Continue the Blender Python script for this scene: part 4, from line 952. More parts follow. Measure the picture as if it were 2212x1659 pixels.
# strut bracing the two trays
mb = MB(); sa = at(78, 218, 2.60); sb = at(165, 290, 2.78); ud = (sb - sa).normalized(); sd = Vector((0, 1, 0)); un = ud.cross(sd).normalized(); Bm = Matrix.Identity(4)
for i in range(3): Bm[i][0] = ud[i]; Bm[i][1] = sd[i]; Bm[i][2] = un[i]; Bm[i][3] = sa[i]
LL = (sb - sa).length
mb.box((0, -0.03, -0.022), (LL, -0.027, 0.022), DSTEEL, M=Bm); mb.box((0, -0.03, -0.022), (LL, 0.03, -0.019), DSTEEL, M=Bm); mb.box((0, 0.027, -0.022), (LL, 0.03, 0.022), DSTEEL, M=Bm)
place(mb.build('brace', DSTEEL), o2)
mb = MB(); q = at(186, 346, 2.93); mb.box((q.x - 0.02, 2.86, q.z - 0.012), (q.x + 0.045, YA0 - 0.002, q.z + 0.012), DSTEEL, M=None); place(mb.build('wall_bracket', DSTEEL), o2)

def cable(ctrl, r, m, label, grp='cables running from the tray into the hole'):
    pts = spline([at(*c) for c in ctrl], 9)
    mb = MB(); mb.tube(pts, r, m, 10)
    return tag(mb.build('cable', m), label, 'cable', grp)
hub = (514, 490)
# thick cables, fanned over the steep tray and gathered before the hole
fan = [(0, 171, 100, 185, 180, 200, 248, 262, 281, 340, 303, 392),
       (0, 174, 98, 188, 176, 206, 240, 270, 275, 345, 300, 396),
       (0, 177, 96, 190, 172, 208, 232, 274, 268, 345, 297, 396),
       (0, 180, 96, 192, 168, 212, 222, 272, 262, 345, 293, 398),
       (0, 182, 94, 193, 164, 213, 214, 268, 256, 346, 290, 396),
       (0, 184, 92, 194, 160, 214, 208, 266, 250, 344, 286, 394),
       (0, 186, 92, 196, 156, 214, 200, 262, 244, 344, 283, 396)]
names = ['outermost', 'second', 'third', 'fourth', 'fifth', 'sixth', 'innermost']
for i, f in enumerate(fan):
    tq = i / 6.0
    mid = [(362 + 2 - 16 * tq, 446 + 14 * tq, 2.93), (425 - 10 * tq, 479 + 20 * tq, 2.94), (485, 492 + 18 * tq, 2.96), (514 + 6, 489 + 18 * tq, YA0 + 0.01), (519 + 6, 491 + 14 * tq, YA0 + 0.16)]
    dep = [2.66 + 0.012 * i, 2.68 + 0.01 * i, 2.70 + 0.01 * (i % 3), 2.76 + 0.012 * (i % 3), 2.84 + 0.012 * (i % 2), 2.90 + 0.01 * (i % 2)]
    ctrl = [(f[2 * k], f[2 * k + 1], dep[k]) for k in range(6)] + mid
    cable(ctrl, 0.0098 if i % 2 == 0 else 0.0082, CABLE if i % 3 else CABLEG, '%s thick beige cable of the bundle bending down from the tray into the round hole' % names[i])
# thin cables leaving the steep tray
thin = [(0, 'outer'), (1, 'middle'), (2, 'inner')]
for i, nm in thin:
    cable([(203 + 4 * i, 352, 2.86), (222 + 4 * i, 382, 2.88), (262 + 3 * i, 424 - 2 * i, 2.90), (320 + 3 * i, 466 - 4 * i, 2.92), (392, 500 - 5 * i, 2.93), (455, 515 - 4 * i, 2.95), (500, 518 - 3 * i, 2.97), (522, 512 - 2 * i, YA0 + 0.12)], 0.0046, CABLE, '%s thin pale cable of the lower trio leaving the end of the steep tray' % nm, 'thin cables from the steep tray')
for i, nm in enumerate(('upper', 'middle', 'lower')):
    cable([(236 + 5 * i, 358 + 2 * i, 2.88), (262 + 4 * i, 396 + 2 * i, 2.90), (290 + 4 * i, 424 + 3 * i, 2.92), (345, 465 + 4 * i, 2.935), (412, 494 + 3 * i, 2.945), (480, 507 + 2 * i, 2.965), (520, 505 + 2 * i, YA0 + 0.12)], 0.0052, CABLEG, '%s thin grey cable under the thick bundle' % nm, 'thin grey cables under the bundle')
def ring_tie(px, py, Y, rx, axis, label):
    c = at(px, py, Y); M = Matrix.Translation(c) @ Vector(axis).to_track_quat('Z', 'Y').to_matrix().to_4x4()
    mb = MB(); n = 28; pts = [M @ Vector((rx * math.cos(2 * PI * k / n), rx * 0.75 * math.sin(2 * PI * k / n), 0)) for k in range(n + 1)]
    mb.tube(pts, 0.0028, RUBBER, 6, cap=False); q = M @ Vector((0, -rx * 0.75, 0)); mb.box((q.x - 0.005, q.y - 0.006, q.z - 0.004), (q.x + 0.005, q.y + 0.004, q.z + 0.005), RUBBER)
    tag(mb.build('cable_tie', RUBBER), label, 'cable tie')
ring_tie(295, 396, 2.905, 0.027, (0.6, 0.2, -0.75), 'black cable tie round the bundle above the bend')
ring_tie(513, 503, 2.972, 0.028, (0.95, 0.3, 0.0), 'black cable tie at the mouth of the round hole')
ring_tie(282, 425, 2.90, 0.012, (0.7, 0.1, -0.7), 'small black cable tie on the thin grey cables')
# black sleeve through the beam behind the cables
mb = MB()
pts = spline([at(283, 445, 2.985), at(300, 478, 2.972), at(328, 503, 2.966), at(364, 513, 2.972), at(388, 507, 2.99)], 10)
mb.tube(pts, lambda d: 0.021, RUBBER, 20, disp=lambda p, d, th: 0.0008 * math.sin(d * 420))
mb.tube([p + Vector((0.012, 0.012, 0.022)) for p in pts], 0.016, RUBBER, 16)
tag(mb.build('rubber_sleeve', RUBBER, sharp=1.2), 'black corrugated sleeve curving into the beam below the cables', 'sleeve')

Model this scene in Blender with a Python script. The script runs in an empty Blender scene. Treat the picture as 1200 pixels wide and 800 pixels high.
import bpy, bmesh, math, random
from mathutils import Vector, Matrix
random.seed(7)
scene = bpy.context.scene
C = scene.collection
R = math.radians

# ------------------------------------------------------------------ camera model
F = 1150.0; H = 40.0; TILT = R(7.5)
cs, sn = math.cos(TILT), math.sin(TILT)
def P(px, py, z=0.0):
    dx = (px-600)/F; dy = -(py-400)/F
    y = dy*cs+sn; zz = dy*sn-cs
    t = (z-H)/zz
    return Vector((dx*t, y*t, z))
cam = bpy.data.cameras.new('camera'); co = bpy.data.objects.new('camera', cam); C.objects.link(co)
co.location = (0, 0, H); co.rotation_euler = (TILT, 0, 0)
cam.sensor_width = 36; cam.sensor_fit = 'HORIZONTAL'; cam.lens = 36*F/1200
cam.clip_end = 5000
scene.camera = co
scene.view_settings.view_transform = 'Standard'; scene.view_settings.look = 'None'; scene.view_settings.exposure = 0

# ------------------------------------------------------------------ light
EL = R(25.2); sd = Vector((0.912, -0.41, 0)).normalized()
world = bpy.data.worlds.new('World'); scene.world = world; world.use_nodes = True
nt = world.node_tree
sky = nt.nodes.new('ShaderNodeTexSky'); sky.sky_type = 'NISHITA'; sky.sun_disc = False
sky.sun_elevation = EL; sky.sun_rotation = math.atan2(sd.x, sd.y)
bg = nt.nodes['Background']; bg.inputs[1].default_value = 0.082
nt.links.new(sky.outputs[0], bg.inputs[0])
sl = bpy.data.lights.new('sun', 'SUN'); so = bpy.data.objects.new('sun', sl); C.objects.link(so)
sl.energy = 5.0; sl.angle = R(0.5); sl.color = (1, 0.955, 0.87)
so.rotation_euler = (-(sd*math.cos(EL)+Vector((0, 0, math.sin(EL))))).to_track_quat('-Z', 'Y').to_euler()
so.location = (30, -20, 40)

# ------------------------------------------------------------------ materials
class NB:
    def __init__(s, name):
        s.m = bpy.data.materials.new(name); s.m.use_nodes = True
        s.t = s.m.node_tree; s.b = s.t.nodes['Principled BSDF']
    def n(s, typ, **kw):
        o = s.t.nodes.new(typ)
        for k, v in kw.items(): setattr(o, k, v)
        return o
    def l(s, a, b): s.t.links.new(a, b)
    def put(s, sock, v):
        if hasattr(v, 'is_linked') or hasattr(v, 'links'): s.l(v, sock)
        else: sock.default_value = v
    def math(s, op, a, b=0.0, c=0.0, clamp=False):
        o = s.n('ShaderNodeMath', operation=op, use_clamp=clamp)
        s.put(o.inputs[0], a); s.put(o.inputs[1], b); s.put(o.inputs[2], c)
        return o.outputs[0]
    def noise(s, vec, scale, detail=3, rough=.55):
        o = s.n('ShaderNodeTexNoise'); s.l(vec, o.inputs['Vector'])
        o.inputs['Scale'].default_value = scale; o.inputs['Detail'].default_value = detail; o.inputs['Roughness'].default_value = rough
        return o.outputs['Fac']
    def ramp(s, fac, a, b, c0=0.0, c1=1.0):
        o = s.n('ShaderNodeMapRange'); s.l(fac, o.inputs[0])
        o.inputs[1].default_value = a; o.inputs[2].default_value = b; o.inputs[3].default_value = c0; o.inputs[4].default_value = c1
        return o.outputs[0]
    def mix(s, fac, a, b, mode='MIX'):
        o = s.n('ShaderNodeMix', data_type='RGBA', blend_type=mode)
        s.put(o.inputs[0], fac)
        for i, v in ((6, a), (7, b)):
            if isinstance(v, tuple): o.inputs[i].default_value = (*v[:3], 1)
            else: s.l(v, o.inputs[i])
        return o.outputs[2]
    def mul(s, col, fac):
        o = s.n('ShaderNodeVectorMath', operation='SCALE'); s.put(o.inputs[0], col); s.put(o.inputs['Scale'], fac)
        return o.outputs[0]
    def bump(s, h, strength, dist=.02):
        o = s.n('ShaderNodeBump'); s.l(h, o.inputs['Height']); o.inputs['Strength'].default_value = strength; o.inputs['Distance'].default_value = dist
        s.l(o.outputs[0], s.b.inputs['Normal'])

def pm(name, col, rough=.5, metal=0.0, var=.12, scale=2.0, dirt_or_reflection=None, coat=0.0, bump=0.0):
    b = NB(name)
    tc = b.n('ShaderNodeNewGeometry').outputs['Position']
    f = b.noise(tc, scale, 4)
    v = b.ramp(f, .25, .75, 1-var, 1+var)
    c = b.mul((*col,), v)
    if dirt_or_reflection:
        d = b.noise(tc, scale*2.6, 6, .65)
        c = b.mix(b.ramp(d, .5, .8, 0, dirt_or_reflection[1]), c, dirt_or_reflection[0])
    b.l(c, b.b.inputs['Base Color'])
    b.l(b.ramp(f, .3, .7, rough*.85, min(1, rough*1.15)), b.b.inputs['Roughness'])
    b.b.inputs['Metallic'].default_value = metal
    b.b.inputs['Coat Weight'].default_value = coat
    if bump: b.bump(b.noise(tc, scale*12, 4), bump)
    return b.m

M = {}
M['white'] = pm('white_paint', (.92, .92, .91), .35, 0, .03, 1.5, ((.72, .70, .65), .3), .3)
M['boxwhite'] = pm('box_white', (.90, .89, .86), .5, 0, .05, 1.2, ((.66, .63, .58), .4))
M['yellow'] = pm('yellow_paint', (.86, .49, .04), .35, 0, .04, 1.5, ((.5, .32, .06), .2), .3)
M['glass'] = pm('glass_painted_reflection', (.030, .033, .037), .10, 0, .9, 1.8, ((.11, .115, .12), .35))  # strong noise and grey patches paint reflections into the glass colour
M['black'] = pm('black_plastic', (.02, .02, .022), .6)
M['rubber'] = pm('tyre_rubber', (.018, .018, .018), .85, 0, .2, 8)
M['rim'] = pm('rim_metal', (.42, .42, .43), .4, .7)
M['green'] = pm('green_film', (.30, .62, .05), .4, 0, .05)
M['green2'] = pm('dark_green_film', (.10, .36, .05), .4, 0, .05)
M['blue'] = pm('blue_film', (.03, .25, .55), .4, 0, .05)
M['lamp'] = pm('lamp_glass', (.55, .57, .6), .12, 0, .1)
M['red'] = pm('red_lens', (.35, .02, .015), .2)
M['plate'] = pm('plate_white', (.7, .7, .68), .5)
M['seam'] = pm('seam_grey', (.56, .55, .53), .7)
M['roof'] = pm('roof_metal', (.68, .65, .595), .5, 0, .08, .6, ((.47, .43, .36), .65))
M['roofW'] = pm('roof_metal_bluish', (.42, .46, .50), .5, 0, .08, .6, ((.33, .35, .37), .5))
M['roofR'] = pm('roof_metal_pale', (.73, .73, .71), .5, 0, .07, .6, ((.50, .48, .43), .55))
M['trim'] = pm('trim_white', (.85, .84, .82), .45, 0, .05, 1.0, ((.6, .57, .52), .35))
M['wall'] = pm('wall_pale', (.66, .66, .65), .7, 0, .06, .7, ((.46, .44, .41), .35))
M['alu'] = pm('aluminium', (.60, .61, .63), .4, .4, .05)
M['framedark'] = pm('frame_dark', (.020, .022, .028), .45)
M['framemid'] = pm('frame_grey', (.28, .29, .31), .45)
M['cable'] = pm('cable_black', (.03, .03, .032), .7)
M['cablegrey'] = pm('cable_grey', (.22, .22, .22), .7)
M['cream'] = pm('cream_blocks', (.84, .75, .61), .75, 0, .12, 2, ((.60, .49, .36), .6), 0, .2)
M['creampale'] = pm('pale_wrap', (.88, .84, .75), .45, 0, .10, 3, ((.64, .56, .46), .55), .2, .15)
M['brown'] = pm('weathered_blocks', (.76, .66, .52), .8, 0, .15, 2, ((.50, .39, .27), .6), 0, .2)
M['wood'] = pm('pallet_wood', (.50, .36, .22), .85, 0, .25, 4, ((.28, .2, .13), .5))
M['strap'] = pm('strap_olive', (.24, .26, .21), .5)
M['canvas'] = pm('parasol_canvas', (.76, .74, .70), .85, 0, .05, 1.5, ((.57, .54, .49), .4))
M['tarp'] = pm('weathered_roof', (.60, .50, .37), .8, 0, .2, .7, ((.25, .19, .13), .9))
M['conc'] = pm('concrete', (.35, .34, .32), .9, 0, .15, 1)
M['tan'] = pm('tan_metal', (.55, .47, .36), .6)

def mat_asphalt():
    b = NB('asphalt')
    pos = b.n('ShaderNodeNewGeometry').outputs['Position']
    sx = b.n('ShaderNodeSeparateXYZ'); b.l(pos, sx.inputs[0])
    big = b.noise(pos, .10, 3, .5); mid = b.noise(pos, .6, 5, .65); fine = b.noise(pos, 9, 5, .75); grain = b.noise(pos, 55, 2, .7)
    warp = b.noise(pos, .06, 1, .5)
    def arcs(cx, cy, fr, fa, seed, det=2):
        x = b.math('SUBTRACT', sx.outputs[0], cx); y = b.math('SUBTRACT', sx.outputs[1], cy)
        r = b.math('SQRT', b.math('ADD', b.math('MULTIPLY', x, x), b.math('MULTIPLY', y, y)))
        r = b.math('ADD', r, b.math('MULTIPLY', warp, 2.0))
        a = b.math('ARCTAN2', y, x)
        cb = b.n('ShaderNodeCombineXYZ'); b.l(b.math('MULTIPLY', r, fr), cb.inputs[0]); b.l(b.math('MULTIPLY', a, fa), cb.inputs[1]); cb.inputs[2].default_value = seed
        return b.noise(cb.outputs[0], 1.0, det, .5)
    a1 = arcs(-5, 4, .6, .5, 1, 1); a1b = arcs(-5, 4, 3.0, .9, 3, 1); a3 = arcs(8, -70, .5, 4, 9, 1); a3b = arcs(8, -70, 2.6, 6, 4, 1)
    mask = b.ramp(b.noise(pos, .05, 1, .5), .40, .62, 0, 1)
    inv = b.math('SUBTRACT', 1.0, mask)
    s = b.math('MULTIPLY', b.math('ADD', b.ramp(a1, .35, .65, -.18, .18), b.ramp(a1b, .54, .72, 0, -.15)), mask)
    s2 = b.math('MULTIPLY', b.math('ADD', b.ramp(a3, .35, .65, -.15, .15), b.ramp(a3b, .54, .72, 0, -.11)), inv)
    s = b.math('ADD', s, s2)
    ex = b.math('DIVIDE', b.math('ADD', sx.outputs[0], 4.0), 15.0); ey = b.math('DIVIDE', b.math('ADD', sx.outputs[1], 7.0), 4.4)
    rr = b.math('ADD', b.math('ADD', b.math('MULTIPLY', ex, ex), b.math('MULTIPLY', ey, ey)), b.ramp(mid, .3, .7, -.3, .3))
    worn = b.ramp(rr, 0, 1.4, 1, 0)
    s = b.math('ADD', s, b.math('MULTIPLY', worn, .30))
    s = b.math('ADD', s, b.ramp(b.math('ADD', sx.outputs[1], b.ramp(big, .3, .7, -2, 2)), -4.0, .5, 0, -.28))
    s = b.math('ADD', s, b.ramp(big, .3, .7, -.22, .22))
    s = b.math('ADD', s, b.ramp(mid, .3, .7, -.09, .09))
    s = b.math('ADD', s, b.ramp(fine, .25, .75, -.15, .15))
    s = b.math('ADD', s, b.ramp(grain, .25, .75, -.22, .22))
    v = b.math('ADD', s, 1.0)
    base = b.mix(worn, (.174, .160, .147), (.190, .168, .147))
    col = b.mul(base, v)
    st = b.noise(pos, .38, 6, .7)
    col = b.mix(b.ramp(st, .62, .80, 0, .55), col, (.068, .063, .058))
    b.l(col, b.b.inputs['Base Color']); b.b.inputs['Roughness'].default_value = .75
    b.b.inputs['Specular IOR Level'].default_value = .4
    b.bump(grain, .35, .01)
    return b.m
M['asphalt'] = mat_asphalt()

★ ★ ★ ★

== GOAL OF THE EXERCISE ==
Find "col = b.mul(base, v)" in the data above, then repeat that line and all lines after it exactly, ending with the final line.

== ANSWER TO THIS TASK ==
    col = b.mul(base, v)
    st = b.noise(pos, .38, 6, .7)
    col = b.mix(b.ramp(st, .62, .80, 0, .55), col, (.068, .063, .058))
    b.l(col, b.b.inputs['Base Color']); b.b.inputs['Roughness'].default_value = .75
    b.b.inputs['Specular IOR Level'].default_value = .4
    b.bump(grain, .35, .01)
    return b.m
M['asphalt'] = mat_asphalt()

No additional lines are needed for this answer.